My Movie Collection Odessey

Since I was a kid, I’ve always been a bit of a gaming and media junkie, often spending time on the computer, video game systems or watching movies.

In my adulthood I slowly started to accumulate a movie collection.  The bigger it got, the more of a pain it was to select and choose a movie that I wanted to watch.  Solutions were attempted and eventually discarded.  DVD cases in a rack made way for DVD books with just the discs in them.  That went away when I got my first 200 DVD changer.

The DVD changer was an interesting solution since it supported up to 200 movies (less than I had at the time) and could automatically scan the DVD to determine what they were.  Unfortunately this functionality worked by checking the disc to see the embedded name.  Some DVDs came up with name embedded.  Others were named, but the names were difficult or even impossible to decipher.

To deal with missing names, you were able to plug in a keyboard to the changer and manually enter names into it.  This had a few flaws:

  • You needed to know the name of the movie before you could add it, which doesn’t make bulk adding of discs easy.
  • Discs with embedded names did not allow you to override them.  So you may have ugly names like LORD_OF_THE_RINGS or you could have less obvious names like LOTRROFTK.
  • You’re not supposed to move the DVD player with discs in it.

The last problem resulted in the changer being discarded after we moved.  I just couldn’t go through the effort to re-enter in all the disc information a second time.  It lingered a few months with discs just being added as needed, but for the most part it was just using up space.

From there I started looking into ripping DVDs (converting them to MPEG4 files) in order to play them on computers.  I had one of the early iPods with a small color screen.  If I copied a movie to it via my computer, I could watch on a tiny screen.  My goal was to hook some sort of computer up to the TV in order to be able to play them.  This was before I had an HDTV, so the quality of the image when a computer was attached was… poor.
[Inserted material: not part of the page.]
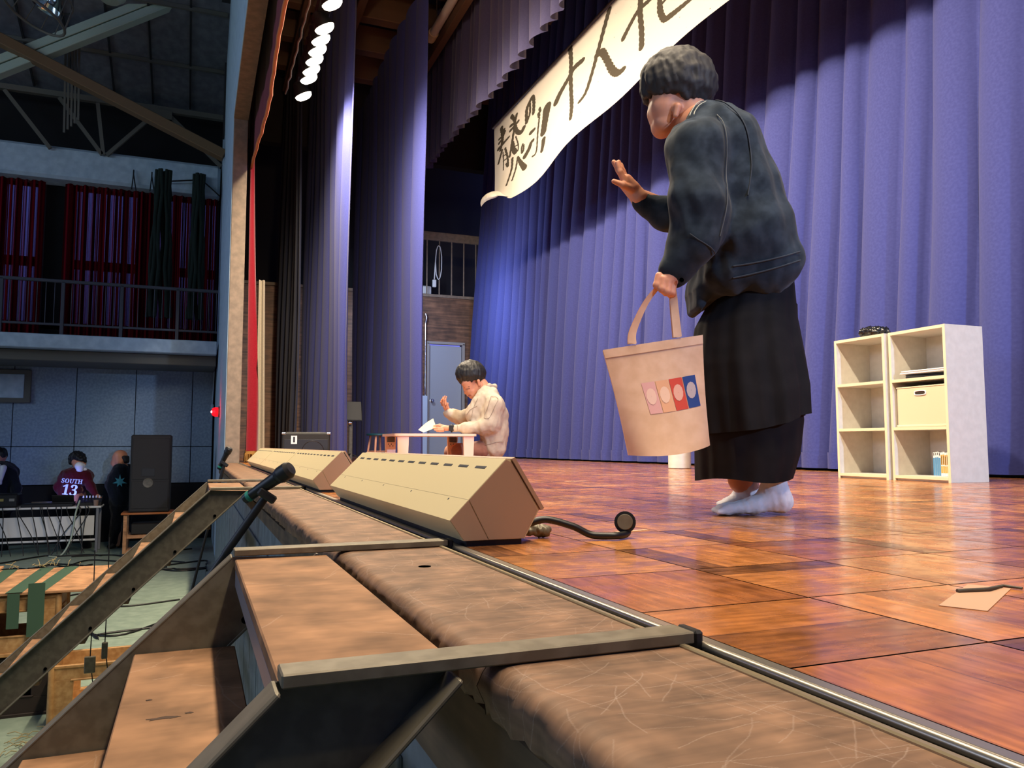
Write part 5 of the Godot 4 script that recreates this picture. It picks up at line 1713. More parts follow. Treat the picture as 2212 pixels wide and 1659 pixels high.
func boy() -> void:
	var t := thing("person", "person in a cream jacket and brown trousers sitting at the low table, head bowed", "person", Vector3(1.881,0,-5.064), TURN)
	var b := MB.new()
	var bones: Array = [[-0.121,0.698,0,-0.142,0.688,0,0.073,0.075,0],[-0.153,0.633,0,-0.139,0.582,0,0.049,0.033,0.022],[-0.186,0.598,0,-0.175,0.567,0,0.005,0.007,0.004],[-0.175,0.567,0,-0.172,0.565,0,0.006,0.005,0.008],[-0.158,0.55,0,-0.156,0.548,0,0.008,0.007,0.014],[-0.137,0.541,0,-0.13,0.54,0,0.013,0.014,0.01],[-0.08,0.61,0,-0.12,0.55,0,0.037,0.021,0.024],[-0.083,0.645,0.068,-0.076,0.614,0.066,0.011,0.007,0],[-0.097,0.656,-0.068,-0.087,0.624,-0.066,0.011,0.007,0],[-0.061,0.633,0,-0.02,0.554,0,0.037,0.046,0.008],[-0.02,0.554,0,0.017,0.435,0,0.05,0.078,0.05],[0.017,0.435,0,0.027,0.205,0,0.075,0.073,0.06]]
	b.body(bones.slice(0, 9), 0.0045, 0.012)
	b.body(bones.slice(9) + [[-0.11,0.508,-0.16,-0.215,0.395,-0.18,0.025,0.021,0],[-0.215,0.395,-0.18,-0.309,0.442,-0.17,0.019,0.016,0],[0.021,0.481,0.17,-0.009,0.343,0.18,0.027,0.023,0],[-0.009,0.334,0.18,-0.258,0.321,0.14,0.021,0.016,0]] + [[0.02,0.197,0.08,-0.222,0.17,0.1,0.057,0.046,0],[0.015,0.196,-0.1,-0.281,0.163,-0.14,0.059,0.046,0],[-0.222,0.17,0.1,-0.053,0.106,0.05,0.041,0.027,0],[-0.281,0.163,-0.14,-0.102,0.105,-0.02,0.041,0.027,0],[-0.053,0.106,0.05,-0.171,0.091,-0.02,0.025,0.018,0]], 0.014, 0.03)
	b.body([[-0.258,0.32,0.14,-0.297,0.322,0.13,0.017,0.018,0.012],[-0.297,0.322,0.13,-0.32,0.322,0.13,0.018,0.016,0.014],[-0.318,0.334,0.145,-0.347,0.339,0.15,0.008,0.007,0],[-0.347,0.339,0.15,-0.376,0.336,0.145,0.007,0.005,0],[-0.315,0.321,0.16,-0.348,0.323,0.165,0.008,0.007,0],[-0.348,0.323,0.165,-0.379,0.32,0.16,0.007,0.005,0],[-0.312,0.31,0.165,-0.343,0.31,0.17,0.007,0.006,0],[-0.343,0.31,0.17,-0.368,0.309,0.165,0.006,0.005,0],[-0.31,0.301,0.16,-0.334,0.3,0.165,0.006,0.006,0],[-0.334,0.3,0.165,-0.355,0.301,0.16,0.006,0.005,0],[-0.308,0.335,0.11,-0.34,0.345,0.1,0.008,0.007,0],[-0.34,0.345,0.1,-0.367,0.342,0.1,0.007,0.005,0]], 0.003, 0.005)
	b.body([[-0.304,0.442,-0.17,-0.321,0.475,-0.17,0.018,0.019,0.01],[-0.321,0.475,-0.17,-0.329,0.5,-0.17,0.019,0.017,0.012],[-0.32,0.492,-0.13,-0.324,0.527,-0.13,0.008,0.007,0],[-0.324,0.527,-0.13,-0.315,0.549,-0.13,0.006,0.005,0],[-0.331,0.498,-0.15,-0.339,0.533,-0.15,0.008,0.007,0],[-0.339,0.533,-0.15,-0.328,0.554,-0.15,0.006,0.005,0],[-0.342,0.496,-0.17,-0.35,0.526,-0.17,0.007,0.006,0],[-0.35,0.526,-0.17,-0.342,0.548,-0.17,0.006,0.005,0],[-0.349,0.49,-0.19,-0.359,0.513,-0.19,0.007,0.006,0],[-0.359,0.513,-0.19,-0.355,0.532,-0.19,0.006,0.005,0],[-0.311,0.468,-0.12,-0.304,0.5,-0.11,0.008,0.006,0]], 0.003, 0.005)
	obj("body", b, M.skin, t)
	b = MB.new()
	hair(b, Vector3(-0.139,0.699,0), Vector3(0.094, 0.083, 0.084), func(az: float) -> float:
		var f := 0.5 + 0.5 * cos(az)
		var side := absf(sin(az))
		return lerpf(-0.74, -0.85, f) + 0.16 * side, 0.0045, 0.03, 120, 12, 0.0105, 0.32)
	obj("hair", b, M.hair, t)
	var sh := garment("shirt", [[-0.034,0.573,0,0.003,0.554,0,0.039,0.048,0.07],[-0.047,0.527,0,-0.01,0.481,0,0.046,0.069,0.085],[-0.01,0.481,0,0.015,0.412,0,0.075,0.091,0.09],[0.015,0.412,0,0.024,0.306,0,0.094,0.087,0.09],[0.024,0.306,0,0.025,0.196,0,0.084,0.08,0.09],[-0.088,0.489,0.02,-0.119,0.42,0.02,0.041,0.041,0.08],[-0.12,0.421,0,-0.088,0.352,0,0.041,0.05,0.08],[-0.037,0.192,0,-0.019,0.16,0,0.046,0.032,0.08],[0.003,0.523,0.14,0.035,0.476,0.18,0.041,0.05,0],[0.035,0.476,0.18,0.004,0.356,0.19,0.054,0.051,0],[0.004,0.347,0.19,-0.049,0.325,0.18,0.047,0.036,0],[-0.049,0.325,0.18,-0.148,0.321,0.16,0.034,0.031,0],[-0.148,0.321,0.16,-0.24,0.32,0.145,0.03,0.025,0],[-0.095,0.507,-0.14,-0.163,0.428,-0.18,0.039,0.033,0],[-0.163,0.423,-0.18,-0.224,0.399,-0.18,0.033,0.038,0],[-0.224,0.399,-0.18,-0.281,0.423,-0.175,0.038,0.034,0],[-0.281,0.423,-0.175,-0.307,0.439,-0.17,0.032,0.027,0]], 0.0095, 0.045, 0.008, 16.0, M.shirt, t, 15)
	garment("collar", [[-0.082,0.547,0.04,-0.009,0.614,0.07,0.01,0.012,0],[-0.009,0.614,0.07,0.024,0.61,0,0.012,0.016,0],[-0.086,0.552,-0.04,-0.013,0.624,-0.07,0.01,0.012,0],[-0.013,0.624,-0.07,0.024,0.61,0,0.012,0.016,0],[-0.009,0.604,0.07,0.018,0.588,0.04,0.011,0.011,0]], 0.006, 0.014, 0.003, 20.0, M.shirt, t, 6)
	garment("trousers", [[0.02,0.188,0.08,-0.213,0.165,0.1,0.053,0.048,0.02],[0.015,0.187,-0.1,-0.277,0.159,-0.14,0.05,0.048,0.02],[-0.213,0.165,0.1,-0.044,0.115,0.05,0.046,0.032,0],[-0.277,0.159,-0.14,-0.102,0.105,-0.02,0.043,0.027,0],[-0.044,0.115,0.05,-0.171,0.091,-0.02,0.027,0.021,0]], 0.011, 0.03, 0.008, 10.0, M.brown_cloth, t, 9)
	b = MB.new()
	b.tube(tangent_curve([Vector3(-0.17,0.59,0.046),Vector3(-0.157,0.589,0.055),Vector3(-0.14,0.593,0.062)]), 0.0022, 0.0016, 6)
	obj("eyelash", b, M.hair, t)
	b = MB.new()
	b.tube(tangent_curve([Vector3(-0.179,0.599,0.042),Vector3(-0.162,0.602,0.055),Vector3(-0.143,0.604,0.064)]), 0.003, 0.002, 6)
	obj("eyebrow", b, M.hair, t)
	b = MB.new()
	b.tube(tangent_curve([Vector3(-0.157,0.544,0.02),Vector3(-0.147,0.543,0.034),Vector3(-0.131,0.546,0.046)]), 0.0026, 0.0014, 6)
	obj("lips", b, mat(Color(0.6, 0.3, 0.26), 0.5), t)
	seam("placket", sh, [Vector3(-0.084,0.52,0.11),Vector3(-0.114,0.452,0.12),Vector3(-0.123,0.394,0.12)], 0.0018, M.shirt_seam, t)
	seam("sleeve_patch_seam", sh, [Vector3(0.01,0.531,0),Vector3(0.036,0.527,0),Vector3(0.054,0.508,0),Vector3(0.031,0.458,0),Vector3(0.008,0.407,0),Vector3(-0.01,0.384,0),Vector3(-0.038,0.393,0),Vector3(-0.019,0.444,0),Vector3(0.008,0.531,0)], 0.0018, M.shirt_seam, t)
	seam("waist_seam", sh, [Vector3(-0.046,0.21,0),Vector3(-0.001,0.215,0),Vector3(0.045,0.228,0),Vector3(0.091,0.231,0)], 0.0018, M.shirt_seam, t)
	seam("cuff_seam", sh, [Vector3(-0.221,0.35,0),Vector3(-0.216,0.329,0),Vector3(-0.218,0.306,0)], 0.0018, M.shirt_seam, t)
	seam("pocket_seam", sh, [Vector3(-0.157,0.412,0),Vector3(-0.134,0.444,0),Vector3(-0.102,0.462,0),Vector3(-0.088,0.467,0)], 0.0018, M.shirt_seam, t)
	# smartwatch on the wrist
	t = thing("wristwatch", "black square wristwatch on the seated person's near wrist", "watch", Vector3(1.881,0,-5.064), TURN)
	b = MB.new()
	var c := Vector3(-0.257,0.32,0.14)
	var ring := []
	for k in 17:
		var a := TAU * k / 16
		ring.append(c + Vector3(0.0, sin(a) * 0.021, cos(a) * 0.022))
	b.tube(ring, 0.008, -1, 6, false)
	obj("strap", b, M.rubber, t)
	b = MB.new()
	b.box(c + Vector3(0.0, 0.002, 0.026), Vector3(0.034, 0.04, 0.01), 0.003)
	obj("watch_case", b, M.black, t)
	# paper in the hand
	t = thing("paper_sheet", "cream folded paper sheet held over the low table", "paper", Vector3(1.881,0,-5.064), TURN)
	var P: Array = [Vector3(-0.482,0.31,0.12),Vector3(-0.386,0.385,0.1),Vector3(-0.362,0.326,0.13),Vector3(-0.443,0.293,0.15)]
	for k in 2:
		b = MB.new()
		b.sheet(8, 8, func(s: float, q: float) -> Vector3:
			var p: Vector3 = (P[0] as Vector3).lerp(P[1], s).lerp((P[3] as Vector3).lerp(P[2], s), q)
			return p + Vector3(0, 0.002 * k + 0.006 * sin(PI * s) * k, 0.004 * sin(PI * s) - 0.006 * k))
		obj("leaf", b, mat(Color(0.9, 0.86, 0.68), 0.8), t)
	low_table()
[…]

Next came the Apple TV in 2007, which allowed me to effectively stream the movie from my Mac using iTunes.  We were making progress, but weren’t there yet.  Next came the Logitech Revue, which was one of the first Google TV devices.  There were apps for the Google TV which allowed simplistic streaming from a home server using UPnP/DLNA.  It worked reasonably well, but the UI consisted of just folders and files, must like a file browser.

Finally I discovered Plex.  Plex is a free home media server which may be installed on Linux, Mac or Windows.  It does automatic discovery of your media files and uses online databases to determine what the movie likely is.  From there, it is able to populate a local database of all the movie titles, genres, actors, posters and more.  You can browse and view your collection within a web browser on a computer, play the movies on any compatible UPnP/DLNA client (with the normal DLNA style browser), or get access to full metadata and more by using a dedicated Plex client.  Plex clients are available for your home computer, Android, iPhone, Roku, TiVo, Playstation, Xbox, and more are coming all the time.  Your Plex server can also be accessed remotely over the Internet and you can choose to share one or more of your libraries with other Plex users if you desire.

While the program itself is free, there is a pay service called Plex Pass.  Having a Plex Pass gives you access to new features earlier than free users, and gives you access to some advanced features.  These advanced features include the ability to sync movies onto your mobile devices and access to new clients before they’re generally available, which is useful when you get the latest gaming console.

New features are available all the time, including one currently Beta only feature allowing for DVR functionality if you have a network enabled TV tuner.

These days I have 600 movies on my Plex server, episodes of 35 TV shows, and quite a lot of music (yeah, it does music too).  It’s definitely worth checking out if you want to have access to your movie library remotely.